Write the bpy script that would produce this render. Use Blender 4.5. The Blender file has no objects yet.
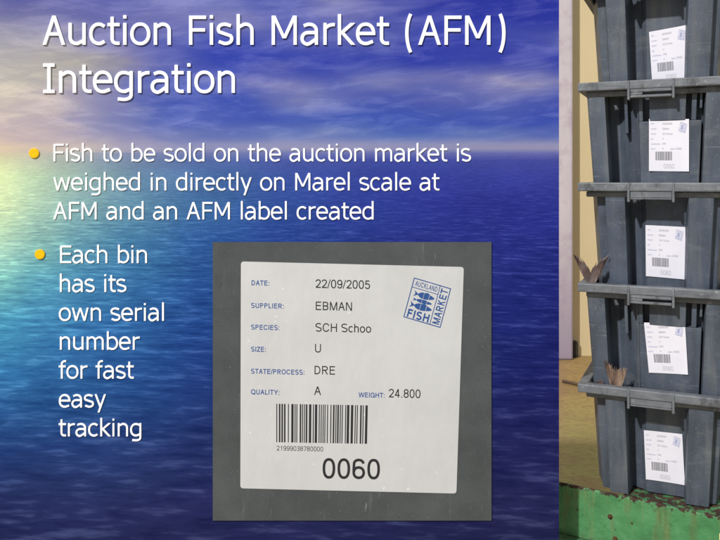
import bpy, bmesh, math, random
from mathutils import Vector, Matrix, noise as mnoise
R = math.radians
random.seed(7)
sc = bpy.context.scene
COL = sc.collection

# ------------------------------------------------------------------ basics
def lin(c):
    c /= 255.0
    return c / 12.92 if c <= 0.04045 else ((c + 0.055) / 1.055) ** 2.4
def rgb(r, g, b, k=1.0): return (lin(r) * k, lin(g) * k, lin(b) * k, 1.0)

def tag(o, label=None, cat=None, group=None, kind=None):
    if label: o['label'] = label
    if cat: o['category'] = cat
    if group: o['group'] = group
    if kind: o['kind'] = kind
    return o
def empty(name, loc, rz=0.0):
    o = bpy.data.objects.new(name, None); COL.objects.link(o)
    o.location = loc; o.rotation_euler = (0, 0, rz); o.empty_display_size = 0.05
    return o
def link(name, bm, mat, parent=None, smooth=False):
    me = bpy.data.meshes.new(name); bm.to_mesh(me); bm.free()
    if mat: me.materials.append(mat)
    if smooth:
        for p in me.polygons: p.use_smooth = True
    o = bpy.data.objects.new(name, me); COL.objects.link(o)
    if parent: o.parent = parent
    return o
def bevel(o, w, seg=2, ang=35):
    m = o.modifiers.new('bevel', 'BEVEL'); m.width = w; m.segments = seg
    m.limit_method = 'ANGLE'; m.angle_limit = R(ang)
    return o
def add_box(bm, x0, x1, y0, y1, z0, z1, f=None):
    v = [bm.verts.new((x, y, z)) for x in (x0, x1) for y in (y0, y1) for z in (z0, z1)]
    for q in ((0, 1, 3, 2), (4, 6, 7, 5), (0, 4, 5, 1), (2, 3, 7, 6), (0, 2, 6, 4), (1, 5, 7, 3)):
        bm.faces.new([v[i] for i in q])
    if f:
        for a in v: a.co = f(*a.co)
def add_tube(bm, pts, r, n=8):
    rings = []
    for i, p in enumerate(pts):
        p = Vector(p)
        t = (Vector(pts[min(i + 1, len(pts) - 1)]) - Vector(pts[max(i - 1, 0)])).normalized()
        u = t.cross(Vector((0, 0, 1)))
        if u.length < 1e-4: u = t.cross(Vector((1, 0, 0)))
        u.normalize(); w = t.cross(u)
        rings.append([bm.verts.new(p + (u * math.cos(2 * math.pi * k / n) + w * math.sin(2 * math.pi * k / n)) * r) for k in range(n)])
    for a, b in zip(rings, rings[1:]):
        for k in range(n): bm.faces.new((a[k], a[(k + 1) % n], b[(k + 1) % n], b[k]))
    bm.faces.new(rings[0][::-1]); bm.faces.new(rings[-1])

# ------------------------------------------------------------------ node helper
class NT:
    def __init__(s, name):
        s.m = bpy.data.materials.new(name); s.m.use_nodes = True
        s.t = s.m.node_tree; s.t.nodes.clear()
        s.out = s.t.nodes.new('ShaderNodeOutputMaterial')
    def n(s, typ, **kw):
        d = s.t.nodes.new(typ)
        for k, v in kw.items(): setattr(d, k, v)
        return d
    def l(s, a, b): s.t.links.new(a, b)
    def val(s, sock, v):
        if hasattr(v, 'is_output') or hasattr(v, 'links'): s.l(v, sock)
        else: sock.default_value = v
    def math(s, op, a, b=0.0, c=0.0, clamp=False):
        d = s.n('ShaderNodeMath', operation=op, use_clamp=clamp)
        s.val(d.inputs[0], a); s.val(d.inputs[1], b); s.val(d.inputs[2], c)
        return d.outputs[0]
    def coords(s, kind='Object'): return s.n('ShaderNodeTexCoord').outputs[kind]
    def xyz(s, v):
        d = s.n('ShaderNodeSeparateXYZ'); s.l(v, d.inputs[0]); return d.outputs
    def vec(s, x, y, z=0.0):
        d = s.n('ShaderNodeCombineXYZ')
        for i, q in enumerate((x, y, z)): s.val(d.inputs[i], q)
        return d.outputs[0]
    def scale(s, v, sx, sy, sz):
        d = s.n('ShaderNodeMapping'); s.l(v, d.inputs[0]); d.inputs['Scale'].default_value = (sx, sy, sz); return d.outputs[0]
    def noise(s, v, sc=5, det=4, rough=.55, dist=0.0):
        d = s.n('ShaderNodeTexNoise'); s.l(v, d.inputs['Vector'])
        d.inputs['Scale'].default_value = sc; d.inputs['Detail'].default_value = det
        d.inputs['Roughness'].default_value = rough; d.inputs['Distortion'].default_value = dist
        return d.outputs['Fac']
    def ramp(s, f, stops, interp='LINEAR'):
        d = s.n('ShaderNodeValToRGB'); s.l(f, d.inputs[0]); e = d.color_ramp.elements
        d.color_ramp.interpolation = interp
        while len(e) < len(stops): e.new(0.5)
        for k, (p, c) in enumerate(stops):
            e[k].position = p; e[k].color = c if isinstance(c, tuple) else (c, c, c, 1)
        return d.outputs['Color']
    def mix(s, f, a, b, mode='MIX'):
        d = s.n('ShaderNodeMix', data_type='RGBA', blend_type=mode)
        s.val(d.inputs[0], f); s.val(d.inputs[6], a); s.val(d.inputs[7], b)
        return d.outputs[2]
    def bump(s, h, st=.3, dist=.01):
        d = s.n('ShaderNodeBump'); s.l(h, d.inputs['Height'])
        d.inputs['Strength'].default_value = st; d.inputs['Distance'].default_value = dist
        return d.outputs[0]
    def bsdf(s, col, rough=.5, spec=.5, normal=None, metal=0.0):
        d = s.n('ShaderNodeBsdfPrincipled'); s.val(d.inputs['Base Color'], col)
        s.val(d.inputs['Roughness'], rough); d.inputs['Specular IOR Level'].default_value = spec
        d.inputs['Metallic'].default_value = metal
        if normal: s.l(normal, d.inputs['Normal'])
        s.l(d.outputs[0], s.out.inputs[0]); return s.m
    def diffuse(s, col):
        d = s.n('ShaderNodeBsdfDiffuse'); s.val(d.inputs[0], col)
        s.l(d.outputs[0], s.out.inputs[0]); return s.m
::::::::
### Exercise task
Repeat, word for word and with no pictures, only the lines running from the beginning of the data to the line that contains "COL = sc.collection".

### The response
Write the bpy script that would produce this render. Use Blender 4.5. The Blender file has no objects yet.
import bpy, bmesh, math, random
from mathutils import Vector, Matrix, noise as mnoise
R = math.radians
random.seed(7)
sc = bpy.context.scene
COL = sc.collection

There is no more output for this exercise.